Job
All lines from the beginning of the listing through the line with "bpy.data.objects.remove(o)" are to be copied word for word; the pictures are not.

Given information
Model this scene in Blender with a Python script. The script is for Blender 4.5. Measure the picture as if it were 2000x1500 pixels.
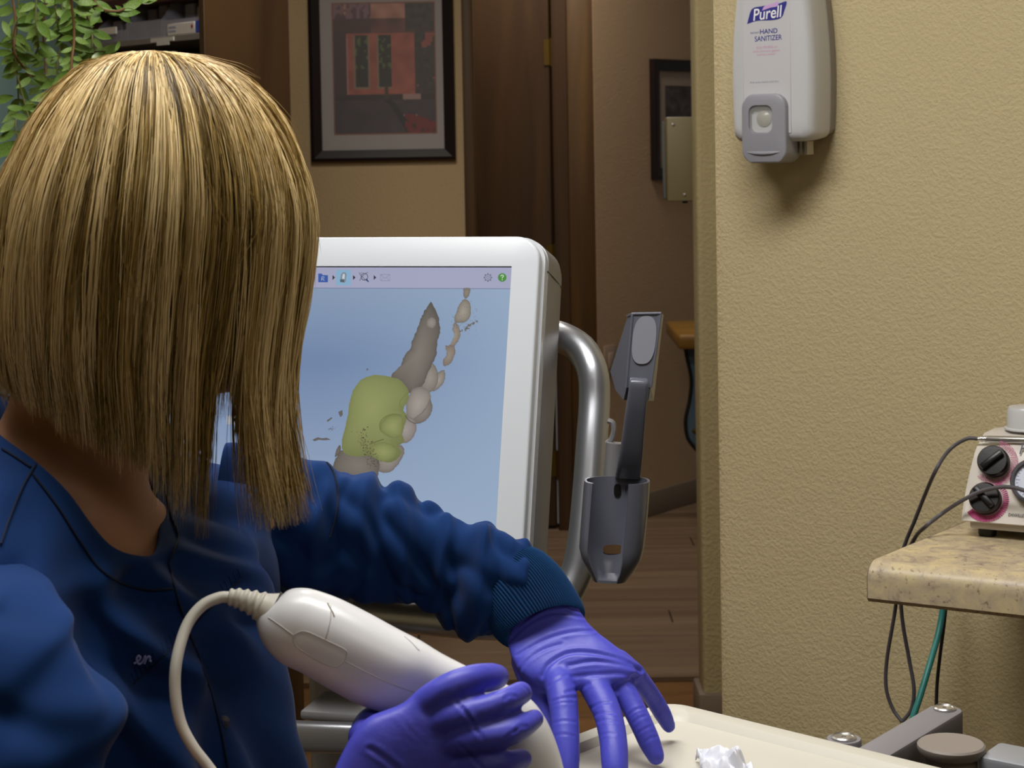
import bpy, bmesh, math, random
import numpy as np
from mathutils import Matrix, Vector, noise as mnoise

random.seed(7)
rng = np.random.default_rng(7)
scene = bpy.context.scene
for o in list(bpy.data.objects):
    bpy.data.objects.remove(o)

# ------------------------------------------------------------------ camera
F_PX = 3600.0
CAM_H = 1.47
PITCH, ROLL, SHIFT_Y = math.radians(-2.5), math.radians(-1.0), -0.1585
cd = bpy.data.cameras.new('camera')
cd.sensor_width = 36.0
cd.lens = F_PX / 2000.0 * 36.0
cd.shift_y = SHIFT_Y
cd.clip_start = 0.05
cd.clip_end = 60
cd.dof.use_dof = True
cd.dof.focus_distance = 1.75
cd.dof.aperture_fstop = 22.0
cam = bpy.data.objects.new('camera', cd)
scene.collection.objects.link(cam)
CAM_M = (Matrix.Translation((0, 0, CAM_H)) @ Matrix.Rotation(math.radians(90) + PITCH, 4, 'X')
         @ Matrix.Rotation(ROLL, 4, 'Z'))
cam.matrix_world = CAM_M
scene.camera = cam

# ------------------------------------------------------------------ world, lamps, exposure
world = bpy.data.worlds.new('world')
scene.world = world
world.use_nodes = True
wb = world.node_tree.nodes['Background']
wb.inputs['Color'].default_value = (1.0, 0.95, 0.88, 1)
wb.inputs['Strength'].default_value = 0.10


def area_lamp(name, loc, size, energy, color, rot=(0, 0, 0), spread=180):
    l = bpy.data.lights.new(name, 'AREA')
    l.shape = 'RECTANGLE'
    l.size, l.size_y = size
    l.energy = energy
    l.color = color
    l.spread = math.radians(spread)
    o = bpy.data.objects.new(name, l)
    o.location = loc
    o.rotation_euler = rot
    scene.collection.objects.link(o)
    return o


CEIL_Z = 2.7
area_lamp('ceiling_lamp', (-0.2, 1.45, CEIL_Z - 0.06), (1.15, 0.55), 36.0, (1.0, 0.98, 0.955))
area_lamp('ceiling_lamp_rear', (0.7, -0.4, CEIL_Z - 0.06), (1.15, 0.55), 2.0, (1.0, 0.98, 0.955))
area_lamp('hall_lamp', (0.15, 6.25, CEIL_Z - 0.06), (0.5, 0.5), 13.0, (1.0, 0.90, 0.80))
area_lamp('mid_fill_lamp', (-0.34, 3.5, CEIL_Z - 0.06), (0.5, 0.5), 22.0, (1.0, 0.92, 0.82))  # unseen, added to brighten the cabinet, teal wall and picture wall

vs = scene.view_settings
vs.view_transform = 'Standard'
vs.look = 'None'
vs.exposure = 0.0
vs.gamma = 1.0
vs.use_curve_mapping = False

# ------------------------------------------------------------------ helpers: pixels of the photograph to points
RM = np.array(CAM_M.to_3x3())
CO = np.array(CAM_M.translation)
A = np.array


def P(px, py, d):
    """point seen at photograph pixel (px, py) at camera-axis depth d"""
    x = (px - 1000.0) / F_PX * d
    y = ((750.0 - py) / 2000.0 + SHIFT_Y) * 2000.0 / F_PX * d
    return CO + RM @ A([x, y, -d])


def RAY(px, py):
    v = P(px, py, 1.0) - CO
    return v


def HIT(px, py, o, n):
    v = RAY(px, py)
    t = np.dot(A(o) - CO, n) / np.dot(v, n)
    return CO + v * t


def pxlen(p, d):
    return p * d / F_PX


def unit(v):
    v = A(v, dtype=float)
    return v / (np.linalg.norm(v) + 1e-12)


VIEW = RM @ A([0, 0, -1.0])      # camera axis

# ------------------------------------------------------------------ helpers: mesh data (verts array, faces list)


def join(*ms):
    V, Fc, n = [], [], 0
    for v, f in ms:
        v = A(v, dtype=float).reshape(-1, 3)
        V.append(v)
        Fc += [tuple(i + n for i in q) for q in f]
        n += len(v)
    return np.concatenate(V), Fc


def xf(m, o, ex, ey, ez):
    v, f = m
    v = A(v, dtype=float)
    return A(o) + v[:, :1] * A(ex) + v[:, 1:2] * A(ey) + v[:, 2:3] * A(ez), f


def from_bm(bm):
    bm.verts.ensure_lookup_table()
    for i, v in enumerate(bm.verts):
        v.index = i
    V = A([v.co[:] for v in bm.verts])
    Fc = [tuple(v.index for v in f.verts) for f in bm.faces]
    bm.free()
    return V, Fc


def rbox(sx, sy, sz, r=0.0, seg=2, c=(0, 0, 0)):
    bm = bmesh.new()
    bmesh.ops.create_cube(bm, size=1.0)
    for v in bm.verts:
        v.co = (v.co.x * sx, v.co.y * sy, v.co.z * sz)
    if r > 0:
        bmesh.ops.bevel(bm, geom=bm.edges[:], offset=r, segments=seg, profile=0.5, affect='EDGES')
    V, Fc = from_bm(bm)
    return V + A(c), Fc


def box2(x0, x1, y0, y1, z0, z1, r=0.0, seg=2):
    return rbox(abs(x1 - x0), abs(y1 - y0), abs(z1 - z0), r, seg, ((x0 + x1) / 2, (y0 + y1) / 2, (z0 + z1) / 2))


def prism(poly, z0, z1, r=0.0, seg=2):
    """polygon in xy extruded along z, optional bevel"""
    bm = bmesh.new()
    vs_ = [bm.verts.new((p[0], p[1], z0)) for p in poly]
    f = bm.faces.new(vs_)
    ret = bmesh.ops.extrude_face_region(bm, geom=[f])
    for g in ret['geom']:
        if isinstance(g, bmesh.types.BMVert):
            g.co.z = z1
    bmesh.ops.recalc_face_normals(bm, faces=bm.faces[:])
    if r > 0:
        ed = [e for e in bm.edges if abs(e.verts[0].co.z - e.verts[1].co.z) < 1e-9]
        bmesh.ops.bevel(bm, geom=ed, offset=r, segments=seg, profile=0.5, affect='EDGES')
    return from_bm(bm)


def rrect(w, h, r, n=6):
    pts = []
    for cx, cy, a0 in ((w / 2 - r, h / 2 - r, 0), (-w / 2 + r, h / 2 - r, 90), (-w / 2 + r, -h / 2 + r, 180), (w / 2 - r, -h / 2 + r, 270)):
        for k in range(n + 1):
            a = math.radians(a0 + 90 * k / n)
            pts.append((cx + r * math.cos(a), cy + r * math.sin(a)))
    return pts


def loft(rings, cap=True, closed=True):
    rings = [A(r, dtype=float) for r in rings]
    n = len(rings[0])
    V = np.concatenate(rings)
    Fc = []
    for i in range(len(rings) - 1):
        for j in range(n if closed else n - 1):
            a, b = i * n + j, i * n + (j + 1) % n
            Fc.append((a, b, b + n, a + n))
    if cap and closed:
        Fc.append(tuple(range(n))[::-1])
        m = (len(rings) - 1) * n
        Fc.append(tuple(range(m, m + n)))
    return V, Fc


def frames(pts):
    pts = A(pts, dtype=float)
    T = np.gradient(pts, axis=0)
    T /= np.linalg.norm(T, axis=1)[:, None] + 1e-12
    ref = A([0, 0, 1.0]) if abs(T[0][2]) < 0.9 else A([1.0, 0, 0])
    u = unit(np.cross(T[0], ref))
    U = []
    for t in T:
        u = unit(u - t * np.dot(u, t))
        U.append(u)
    U = A(U)
    return T, U, np.cross(T, U)


def spline(pts, n):
    """Catmull-Rom through rows of pts (any dimension), n samples"""
    p = A(pts, dtype=float)
    d = np.linalg.norm(np.diff(p[:, :min(3, p.shape[1])], axis=0), axis=1)
    s = np.concatenate([[0], np.cumsum(np.maximum(d, 1e-9) ** 0.5)])
    q = np.linspace(0, s[-1], n)
    m = np.zeros_like(p)
    for i in range(len(p)):
        a, b = max(i - 1, 0), min(i + 1, len(p) - 1)
        m[i] = (p[b] - p[a]) / (s[b] - s[a] + 1e-12)
    out = []
    for x in q:
        i = min(max(np.searchsorted(s, x) - 1, 0), len(p) - 2)
        h = s[i + 1] - s[i]
        t = (x - s[i]) / h
        h00, h10, h01, h11 = 2 * t**3 - 3 * t**2 + 1, t**3 - 2 * t**2 + t, -2 * t**3 + 3 * t**2, t**3 - t**2
        out.append(h00 * p[i] + h10 * h * m[i] + h01 * p[i + 1] + h11 * h * m[i + 1])
    return A(out)


def tube(pts, r, n=12, cap=True, round_end=False):
    pts = A(pts, dtype=float)
    r = np.broadcast_to(A(r, dtype=float), (len(pts),)).copy()
    if round_end:
        T = np.gradient(pts, axis=0)
        T /= np.linalg.norm(T, axis=1)[:, None] + 1e-12
        e0 = [(pts[0] - T[0] * r[0] * math.sin(a), r[0] * math.cos(a)) for a in (1.45, 1.1, 0.75, 0.4)]
        e1 = [(pts[-1] + T[-1] * r[-1] * math.sin(a), r[-1] * math.cos(a)) for a in (0.4, 0.75, 1.1, 1.45)]
        pts = np.concatenate([[e[0] for e in e0], pts, [e[0] for e in e1]])
        r = np.concatenate([[e[1] for e in e0], r, [e[1] for e in e1]])
    T, U, W = frames(pts)
    a = np.linspace(0, 2 * math.pi, n, endpoint=False)
    rings = [pts[i] + r[i] * (np.cos(a)[:, None] * U[i] + np.sin(a)[:, None] * W[i]) for i in range(len(pts))]
    return loft(rings, cap)


def lathe(prof, n=32, o=(0, 0, 0), ex=(1, 0, 0), ey=(0, 1, 0), ez=(0, 0, 1), cap=True):
    a = np.linspace(0, 2 * math.pi, n, endpoint=False)
    rings = [np.stack([r * np.cos(a), r * np.sin(a), np.full(n, z)], 1) for r, z in prof]
    return xf(loft(rings, cap), o, ex, ey, ez)


def disc(o, r, ex, ey, n=28):
    a = np.linspace(0, 2 * math.pi, n, endpoint=False)
    return A(o) + r * (np.cos(a)[:, None] * A(ex) + np.sin(a)[:, None] * A(ey)), [tuple(range(n))]


def ring_px(p1, p2, d, ratio=1.0, n=32, power=2.0, d2=None, tilt=0.0):
    """closed ring whose silhouette as seen from the photograph's side runs through p1 and p2"""
    a_, b_ = P(p1[0], p1[1], d), P(p2[0], p2[1], d if d2 is None else d2)
    c, h = (a_ + b_) / 2, (a_ - b_) / 2
    along = unit(np.cross(VIEW, h))
    e = unit(np.cross(h, along)) * np.linalg.norm(h) * ratio
    if np.dot(e, VIEW) > 0:
        e = -e
    e = e + along * tilt * np.linalg.norm(h)
    t = np.linspace(0, 2 * math.pi, n, endpoint=False)
    cs, sn = np.cos(t), np.sin(t)
    cs = np.sign(cs) * np.abs(cs) ** (2 / power)
    sn = np.sign(sn) * np.abs(sn) ** (2 / power)
    return c + cs[:, None] * h + sn[:, None] * e


def smooth_rings(rings, n):
    """resample a list of rings to n rings with a spline along the length"""
    R = A(rings)
    k, m, _ = R.shape
    S = spline(np.concatenate([R.mean(1), R.reshape(k, -1)], 1), n)
    return [s[3:].reshape(m, 3) for s in S]


def remesh(m, voxel, smooth=4, factor=0.5):
    me = bpy.data.meshes.new('tmp')
    me.from_pydata([tuple(v) for v in m[0]], [], m[1])
    ob = bpy.data.objects.new('tmp', me)
    scene.collection.objects.link(ob)
    md = ob.modifiers.new('r', 'REMESH')
    md.mode = 'VOXEL'
    md.voxel_size = voxel
    if smooth:
        sm = ob.modifiers.new('s', 'SMOOTH')
        sm.iterations = smooth
        sm.factor = factor
    dg = bpy.context.evaluated_depsgraph_get()
    ev = ob.evaluated_get(dg)
    e = ev.to_mesh()
    V = np.zeros(len(e.vertices) * 3)
    e.vertices.foreach_get('co', V)
    Fc = [tuple(p.vertices) for p in e.polygons]
    ev.to_mesh_clear()
    bpy.data.objects.remove(ob)
    bpy.data.meshes.remove(me)
    return V.reshape(-1, 3), Fc


# ------------------------------------------------------------------ helpers: objects
ORG = {}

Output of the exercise
Model this scene in Blender with a Python script. The script is for Blender 4.5. Measure the picture as if it were 2000x1500 pixels.
import bpy, bmesh, math, random
import numpy as np
from mathutils import Matrix, Vector, noise as mnoise

random.seed(7)
rng = np.random.default_rng(7)
scene = bpy.context.scene
for o in list(bpy.data.objects):
    bpy.data.objects.remove(o)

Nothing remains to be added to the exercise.